The book came about from blogging on the “bad mother” theme about five years ago at www.ayeletwaldman.com. “It was very, very successful, very fast,” Waldman recalled. “I only had it up for a couple of months, then shut it down. I started to feel it was taking away from my other writing. Because of the book being written, I started blogging again. It was better for me; I’m sure it doesn’t have the same audience, but that’s not what I’m trying to get—and not as a diary, either, but as a way to say stuff. I feel I’m more mature as a writer; maybe I’ll just quote an idea, stuff I’d maybe never write a book about. And at the moment, I’m not involved in another project.” 

Known also for her advocacy of Barack Obama’s candidacy, Waldman recalled “When [husband] Michael [Chabon] and I started supporting Barack, we heard, ‘Oh you writers, what do you know?’ I traveled all over the country, was a full-time volunteer between the convention and the election. I raised over $11 million. My favorite fundraiser was ‘Books for Barack,’ book baskets and grab-bags that writer friends put together, signed first editions sometimes, or volumes of poetry beloved by the writer ... How much of the surface of our house was covered with boxes and bubblewrap! There were great parties, never fundraisers, but for canvassing. The first ones I went to were deadly! Then Alice Waters organized local chefs; somebody shot a wild boar in Point Reyes, roasted it on a spit ... ‘No Rubber Chickens!’ was our motto. We had literary events, readings with Michael Pollan, Dave Eggers, my husband, Annie LaMott, Isabel Allende—my favorite was at Robert Mailer Anderson’s: ‘Light Appetizers, Heavy Cocktails.’” 

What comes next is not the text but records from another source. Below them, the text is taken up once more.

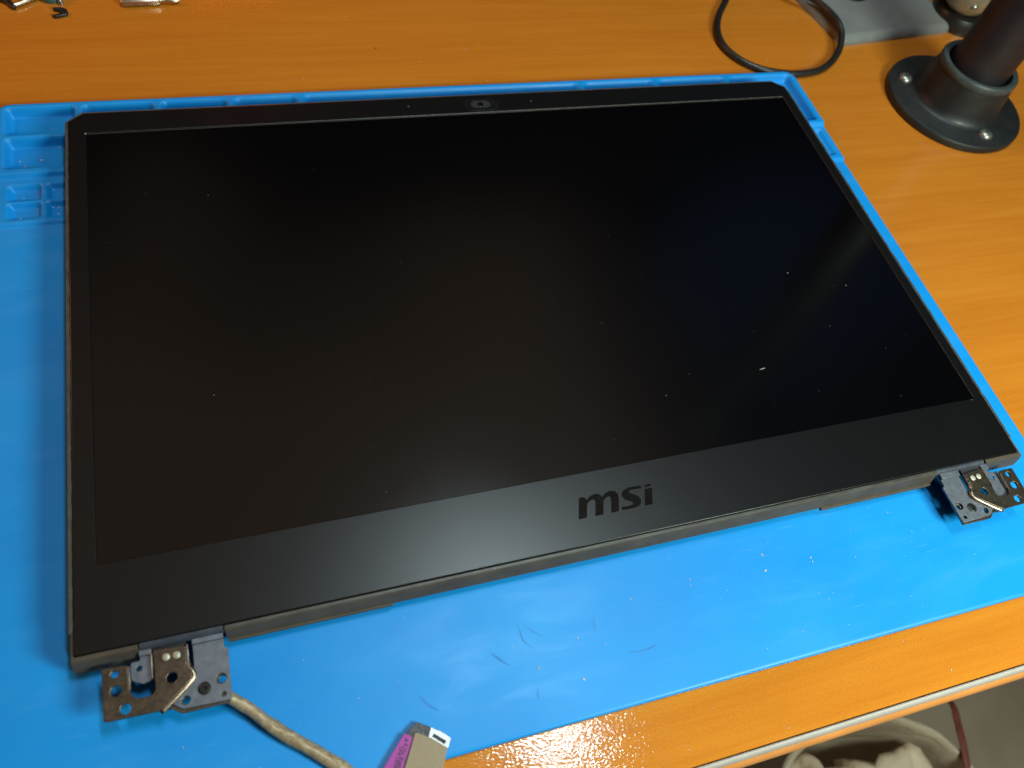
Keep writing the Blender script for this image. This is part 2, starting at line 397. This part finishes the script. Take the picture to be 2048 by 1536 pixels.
# ------------------------------------------------------------------ silicone work mat
X0, X1, Y0, Y1 = -31.0, 379.6, -53.2, 252.0
ZF = -11.4                                       # flat working surface
def sm(t): t = max(0.0, min(1.0, t)); return t*t*(3-2*t)
pockets = []   # x0,y0,x1,y1, floor, corner radius
for a, b in ((-27.3, 0.6), (3.6, 33.4), (36.8, 65.6), (69.0, 97.6), (101.2, 243.6), (247.4, 287.6), (291.4, 331.8)):
    pockets.append((a, 232.3, b, 249.2, -12.6, 2.4))
pockets.append((335.6, 211, 376.0, 249.2, -12.6, 2.4))
pockets.append((-27.0, 211.8, 20, 230.0, -12.6, 2.4))
for yy in (195.0, 184.9):
    pockets.append((-25.6, yy, -12.9, yy+9.0, -12.4, 1.4)); pockets.append((-11.0, yy, 2.0, yy+9.0, -12.4, 1.4))
pockets.append((350, 185.5, 376.0, 206, -11.9, 2))
def height(x, y):
    e = min(x-X0, X1-x, y-Y0, Y1-y)
    # tray section rims: tall for the back, lower for the middle step, flat in front
    t1 = sm((y-207.2)/1.8); t2 = sm((y-181.2)/1.8)
    base = ZF+(-10.0-ZF)*t2; base = base+(-8.0-base)*t1
    inset = 1.4*(1-t1)+0.9*(1-t2)*0.0
    h = base
    for (a, b, c, d, f, r) in pockets:
        if x < a-1 or x > c+1 or y < b-1 or y > d+1: continue
        qx = abs(x-(a+c)/2)-((c-a)/2-r); qy = abs(y-(b+d)/2)-((d-b)/2-r)
        sd = sqrt(max(qx, 0)**2+max(qy, 0)**2)+min(max(qx, qy), 0)-r
        h = min(h, base+(f-base)*sm((-sd+0.4)/2.4))
    if e < 1.0: h -= 0.9*(1-sqrt(max(0, 1-(1-e)**2)))
    return h
xs = [X0]+[X0+0.15+0.75*i for i in range(int(50/0.75))]
x = xs[-1]+1.0
while x < X1-30: xs.append(x); x += 1.0
while x < X1-0.2: xs.append(x); x += 0.75
xs.append(X1)
ys = [Y0, Y0+0.3, Y0+0.8, Y0+1.6]+[Y0+10+i*18.5 for i in range(12)]
y = 170.0; ys = [v for v in ys if v < 169]
while y < Y1-0.3: ys.append(y); y += 0.6
ys += [Y1-0.15, Y1]
def clampc(x, y, r=7.0):
    cx = min(max(x, X0+r), X1-r); cy = min(max(y, Y0+r), Y1-r)
    dx, dy = x-cx, y-cy; L = sqrt(dx*dx+dy*dy)
    if dx and dy and L > r: return cx+dx/L*r, cy+dy/L*r, True
    return x, y, False
vs = []; fs = []; nx = len(xs); ny = len(ys)
for y in ys:
    for x in xs:
        a, b, cl = clampc(x, y); vs.append((a, b, height(x, y)-(0.6 if cl else 0)))
for j in range(ny-1):
    for i in range(nx-1): fs.append((j*nx+i, j*nx+i+1, (j+1)*nx+i+1, (j+1)*nx+i))
ring = [i for i in range(nx)]+[j*nx+nx-1 for j in range(1, ny)]+[(ny-1)*nx+i for i in range(nx-2, -1, -1)]+[j*nx for j in range(ny-2, 0, -1)]
b0 = len(vs)
for q in ring: vs.append((vs[q][0], vs[q][1], -13.7))
for i in range(len(ring)):
    k = (i+1) % len(ring); fs.append((ring[i], ring[k], b0+k, b0+i))
fs.append(tuple(range(b0, b0+len(ring))))
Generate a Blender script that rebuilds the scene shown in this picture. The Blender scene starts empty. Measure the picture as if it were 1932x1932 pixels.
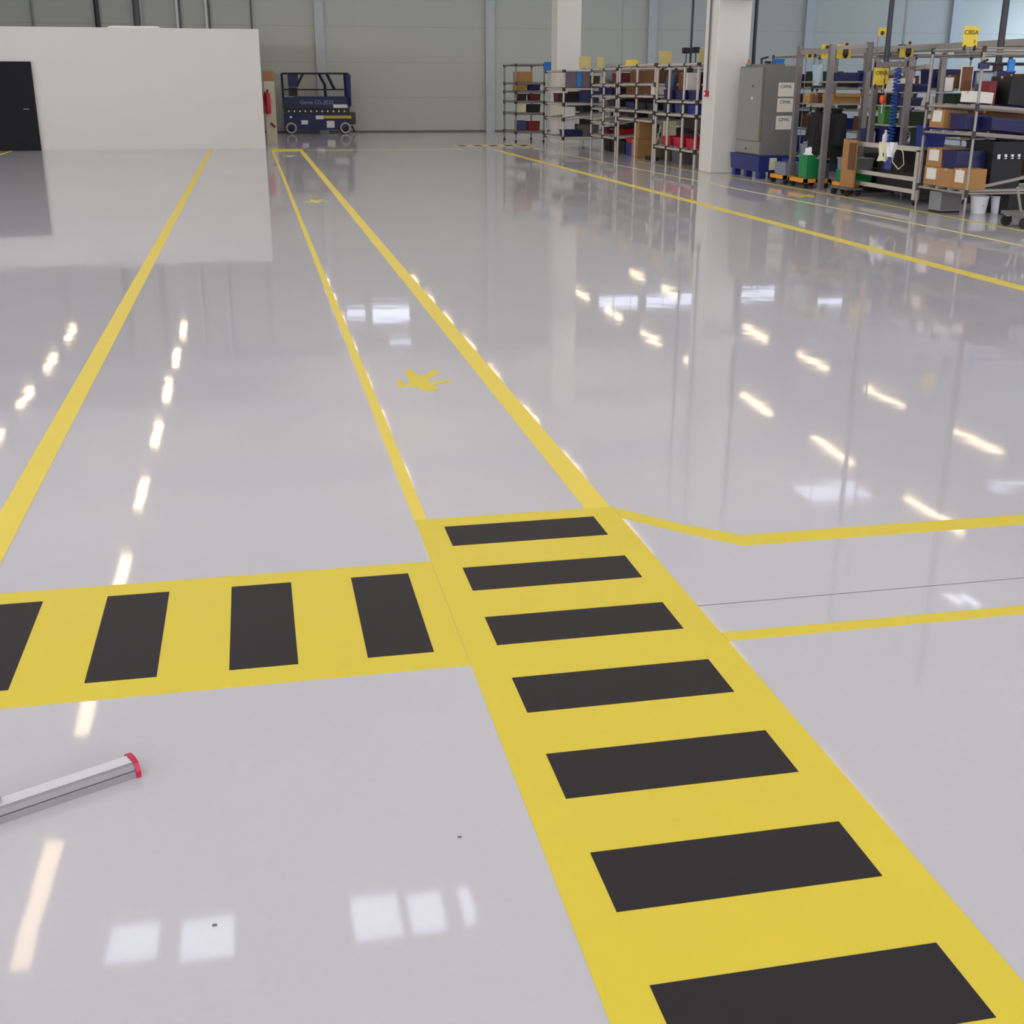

At the inauguration, Waldman and Alice Waters “put together a dinner, ‘Art Food Hope,’ the message being a sustainable culture, healthy food. I was so angry at the excess, the parties people were throwing at $10,000 a head. So we said, ‘Let’s do a soup kitchen in D. C. and feed not just the wealthy, but the hungry.’ We started with the idea for one dinner and ended up with 12 different locations, 12 internationally known chefs.” 

Waldman reflected on “the depth of poverty” in Washington, D.C.—“one of the most racially polarized cities in the United States”—yet the mood at the inauguration which “transcended” that, “once we left the all-white enclave, and you realize what it is.” 

On Obama: “I think Barack is doing a great job in a grim situation. I’m euphoric he released the torture memoranda—after Mark Danner had already publicized it—but intensely disappointed with the Justice Department’s position. The architects should be punished. It’s what was learned at Nuremburg, holding people responsible who should’ve known better.” 

Reflecting on the KPFA benefit, she said, “Six months ago, the progressive position was only really heard on KPFA; now it’s in the mainstream press. I guess I could say I’m to the right of KPFA, and Barack is to the right of me. In any other universe, I’m a crazed liberal, Newt’s socialist menace. Here, I’m in the mainstream. My 7-year-old stepdaughter’s an Eleanor Roosevelt fan; that’s what you get, raising children in Berkeley.” 

Waldman spoke of the political legacy from her own parents. “My mom was from Brooklyn, my dad Canadian; both were suspicious of mainstream U.S. culture.” Born in Jerusalem, she reflected, “In a very real way, America is the Promised Land for Jews. Germany once was, too ... I was a committed Zionist once; I lasted about six months.” 

Author of two novels—Love and Other Impossible Pursuits (Random House) and Daughter’s Keeper (Soucebooks Landmark)—as well as seven Mommy-Track Mysteries (Nursery Crimes being one title) from Prime Crime—Waldman talked about the film of Love and Other Impossible Pursuits, now in the can, directed by Don Roos, with Natalie Portman, Lisa Kudrow and Scott Cohen starring: “I didn’t write the script; my role was as a cheerleader. Everybody has crappy things to say about Hollywood; for me it was tremendous, being part of it getting made. They’re artists in a different medium.” 

And on yet another, earlier career, as a federal public defender “for a brief period; since then, I’ve written for 12 years. But it’s informed for the longest time all my writing, both fiction and nonfiction: that sense of the powerless individual in the face of the might of government. We have to struggle together for that reason.”